Is the Wheel of the Year ancient?
The eight-sabbat Wheel of the Year as a unified cycle is largely a mid-twentieth-century synthesis. Gerald Gardner introduced a four-sabbat system; later writers, particularly Ross Nichols of the Order of Bards, Ovates and Druids and Aidan Kelly, added the four solar festivals to create the eight-sabbat wheel. The individual festivals draw on genuinely ancient sources (Celtic seasonal festivals, Germanic solstice observations, Roman agricultural rites), but their assembly into this particular cycle is modern.
Do you have to celebrate all eight sabbats?
No. Many practitioners focus on the festivals most meaningful to them, celebrate seasonally in ways adapted to their climate, or develop their own rhythm within the general framework. The Wheel is a map, not a mandate. Solitary practitioners commonly find that some festivals resonate deeply year after year while others serve as quieter marking points.
How does the Wheel of the Year relate to the Southern Hemisphere?

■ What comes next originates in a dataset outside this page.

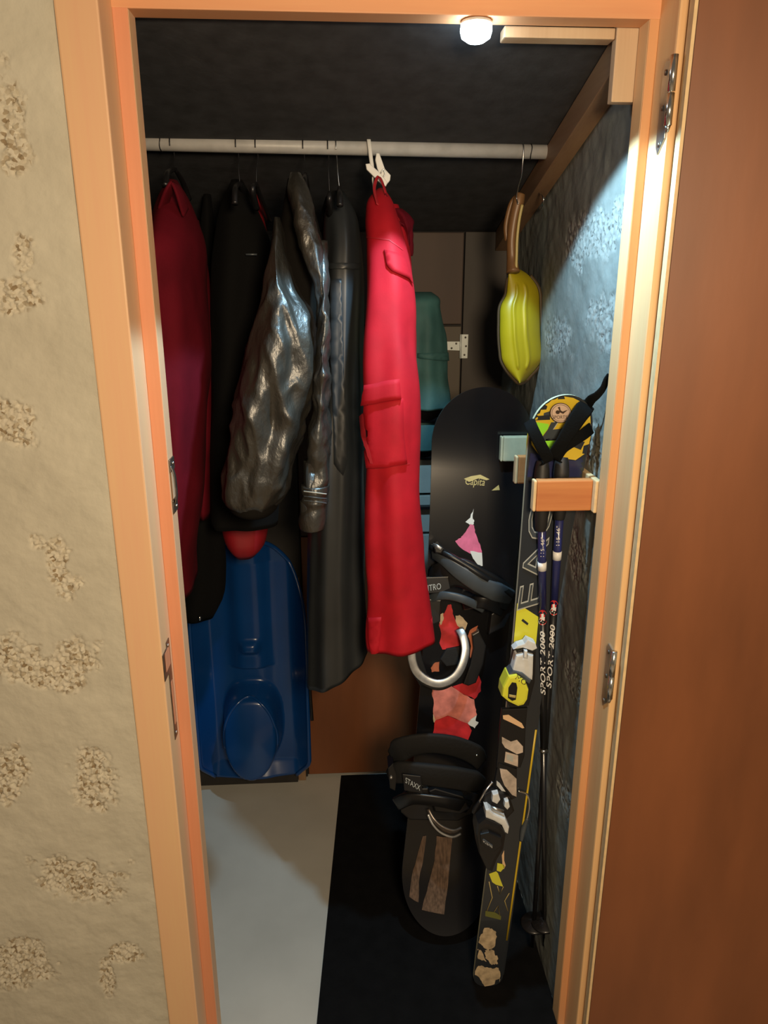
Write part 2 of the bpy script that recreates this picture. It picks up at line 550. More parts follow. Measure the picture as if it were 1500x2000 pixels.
M['web'] = mat('strap_webbing', (.003, .0034, .0036, 1), .9, spec=.12, bscale=250, bstr=.3)
M['print_white'] = mat('print_bright_white', (.80, .80, .80, 1), .4)
M['print_red'] = mat('logo_red', (.66, .03, .03, 1), .4)
M['sticker'] = mat('sticker_tan', (.62, .45, .34, 1), .45)
M['ink'] = mat('ink_brown', (.05, .03, .02, 1), .5)
M['rack_side'] = pine('rack_pine', (.62, .26, .085, 1), (.46, .15, .045, 1), 0)
M['rack_end'] = mat('rack_end_grain', (.72, .52, .28, 1), .6, nscale=60, namp=.1)
M['rack_pale'] = mat('rack_pale', (.56, .52, .34, 1), .6, nscale=40, namp=.1)
M['beam'] = pine('beam_timber', (.30, .19, .105, 1), (.20, .11, .06, 1), 1)
M['offcut'] = pine('offcut_timber', (.62, .46, .30, 1), (.50, .33, .2, 1), 2)

# ------------------------------------------------------------------ structure
XL, XR = -.369, .408        # clear opening between the stops
RL, RR = -.392, .4235        # rebate sides
ZS, ZR = 2.031, 2.060       # soffit of stop, soffit of rebate
WALLX = .416
BACK = 1.03
CZ = lambda y: 2.072 - .275 * y      # sloping ceiling

def struct(o, label, cat): return tag(o, label, cat, kind='structure')

def worley(X, Y, cell, seed):
    rng = np.random.RandomState(seed)
    gx = np.floor(X / cell).astype(int); gy = np.floor(Y / cell).astype(int)
    x0, y0 = gx.min() - 1, gy.min() - 1
    nx, ny = gx.max() - x0 + 2, gy.max() - y0 + 2
    jx = rng.rand(nx, ny); jy = rng.rand(nx, ny); hh = rng.rand(nx, ny)
    best = np.full(X.shape, 9.0); hb = np.zeros(X.shape)
    for i in (-1, 0, 1):
        for j in (-1, 0, 1):
            a = gx - x0 + i; b = gy - y0 + j
            d = np.hypot((gx + i + jx[a, b]) * cell - X, (gy + j + jy[a, b]) * cell - Y) / cell
            u = d < best
            best = np.where(u, d, best); hb = np.where(u, hh[a, b], hb)
    return best, hb

def vnoise(X, Y, cell, seed):
    rng = np.random.RandomState(seed)
    gx = X / cell; gy = Y / cell
    ix = np.floor(gx).astype(int); iy = np.floor(gy).astype(int)
    x0, y0 = ix.min(), iy.min()
    G = rng.rand(ix.max() - x0 + 2, iy.max() - y0 + 2) * 2 - 1
    tx = gx - ix; ty = gy - iy
    tx = tx * tx * (3 - 2 * tx); ty = ty * ty * (3 - 2 * ty)
    a = G[ix - x0, iy - y0]; b = G[ix - x0 + 1, iy - y0]; c = G[ix - x0, iy - y0 + 1]; d = G[ix - x0 + 1, iy - y0 + 1]
    return (a * (1 - tx) + b * tx) * (1 - ty) + (c * (1 - tx) + d * tx) * ty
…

The standard Wheel of the Year is calibrated for the Northern Hemisphere, where the seasons follow the northern calendar. Practitioners in the Southern Hemisphere often shift the sabbats to align with their actual seasons: Samhain in late April or May, Yule in June, and so forth. Some follow the northern calendar anyway for reasons of community or tradition, acknowledging the disconnect. The question of how to adapt a Northern Hemisphere seasonal system in the Southern Hemisphere is an ongoing conversation in the global pagan community.
What is the difference between sabbats and esbats?
Sabbats are the eight seasonal solar festivals of the Wheel of the Year. Esbats are lunar celebrations, typically the thirteen full moons of the year. In Wiccan practice, sabbats are festivals for the community and for celebrating the seasonal cycle, while esbats are the working meetings of a coven or a solitary's regular practice of lunar magick.